GBP/USD retreats after US inflation data

  • GBP/USD falls after the release of US CPI data, which shows a drop in headline inflation but stubbornly high core inflation.
  • The data suggests the Fed will take a cautious approach to easing and will likely cut rates by 25 rather than 50 bps.
  • GBP is under pressure after UK GDP was flat in July and missed estimates.

GBP/USD is trading modestly lower at 1.3060 on Wednesday following the release of US inflation data, leading to an appreciation in the US Dollar (USD) amid prospects of a more measured approach to easing by the Federal Reserve (Fed), while the British Pound (GBP) is losing ground following the release of flat economic growth data.

U.S. consumer prices rose roughly in line with expectations, although the annual change in the headline Consumer Price Index (CPI) missed economists’ expectations by one point, coming in at 2.5% instead of the 2.6% expected, according to data from the U.S. Bureau of Labor Statistics on Wednesday.

Core CPI (excluding food and energy) also rose as expected, but monthly core CPI rose 0.3% more than expected, suggesting some persistence in underlying prices, which analysts say stems from persistent housing inflation.

Although the data was mixed, it showed that inflation remains high enough that the Fed does not want to drastically cut interest rates at its next meeting, but instead take a more measured approach.

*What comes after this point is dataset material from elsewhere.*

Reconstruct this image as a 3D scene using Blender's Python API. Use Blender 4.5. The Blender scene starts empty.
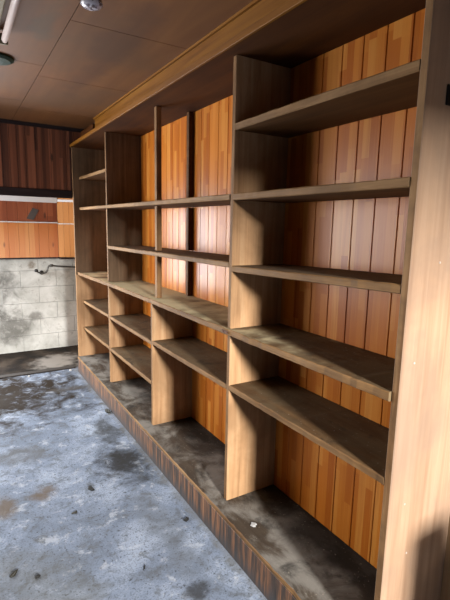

The odds of a “jumbo” 50 basis point (bp) cut at the Fed’s September 17-18 meeting fell to 15% after the release, from around 27% beforehand. A 25 bp (0.25%) cut remains fully priced in.

“Overall, inflation appears to have been successfully contained, but, with housing inflation still refusing to moderate as quickly as expected, it has not been fully defeated. In those circumstances, we expect the Fed to take a measured approach to reducing interest rates,” commented Paul Ashworth, Chief North American Economist at Capital Economics.

With the chances of a larger US interest rate cut diminishing, the USD strengthened (GBP/USD fell), as expectations of relatively higher interest rates are usually favorable for a currency because they lead to higher foreign capital inflows.

Meanwhile, UK data painted a negative picture of the country’s economic outlook, weighing on Cable. The Gross Domestic Product (GDP) growth rate in July failed to rise (0.0%) when economists had expected a 0.2% increase, according to data from the Office for National Statistics (ONS) on Wednesday. Industrial and manufacturing output both came in below expectations, with the former falling 0.8% month-on-month and 1.2% year-on-year in July, and the latter declining 1.0% and 1.3% respectively.